If a picture speaks a thousand words then seeing something with your own eyes must be worth many more, and that’s why we took some time out from the endless rounds of meetings here at the Rio+20 summit and brought these  members of the UK delegation to see the wonders of the Brazilian rainforest for themselves. And what a start for the visit!  Even the accompanying journalists were impressed.

You wouldn’t expect to find a rainforest in Rio, but Tijuca National Park, the location for our visit, sits within the city limits and covers two hills above Copacabana beach. If we’d stood in the same spot around 150 years ago then the view would have been very different. Instead of lush rainforest, we’d have been looking at the coffee and sugar cane plantations grown after the forest was cleared.
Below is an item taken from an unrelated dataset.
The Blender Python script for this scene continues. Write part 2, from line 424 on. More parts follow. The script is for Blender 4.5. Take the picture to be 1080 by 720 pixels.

But the forest was restored after the city’s water supply began to dry up and the slopes of the hills started to become unstable. It's a great example of safe guarding nature for the benefit of the services it provides for us - or in Rio jargon, ecosystem services.

So if people living over 150 years ago realised that destroying rainforests is bad for the planet and for us, then why are we still destroying them today, and what is the UK delegation doing to stop it?

Chatting as we walked through the forest, it was great to hear that Mrs Spelman (SoS) agrees with us about the importance of protecting rainforests. She was adamant that the UK (and the EU) was pushing hard to ensure that the final text helped save more of them. When asked to shed light on how it is that the UK government has allocated so much money to support rainforests and yet the BirdLife Forests of Hope programme, with projects ready to go, cannot get funding, Mrs Spelman invited us to contact the relevant officials to follow up.

But while we agreed on the importance of protecting our rainforests and the need for this to be included in the Rio text, we differed on the threat that agriculture poses to these amazing places.  As the global population increases, the amount of food we need is going to increase too. We need to ensure that this increase in agricultural activity doesn’t come at the expensive of the natural environment. Mrs Spelman was confident that the Rio text already had sufficient safeguards in place to prevent this, but when I read it I was left unconvinced. It still looked to me like it was encouraging a straight forward increase in production without taking nature into account.

The irony of the situation is this conversation took place in a field taken out of production for conservation reasons 150 years ago.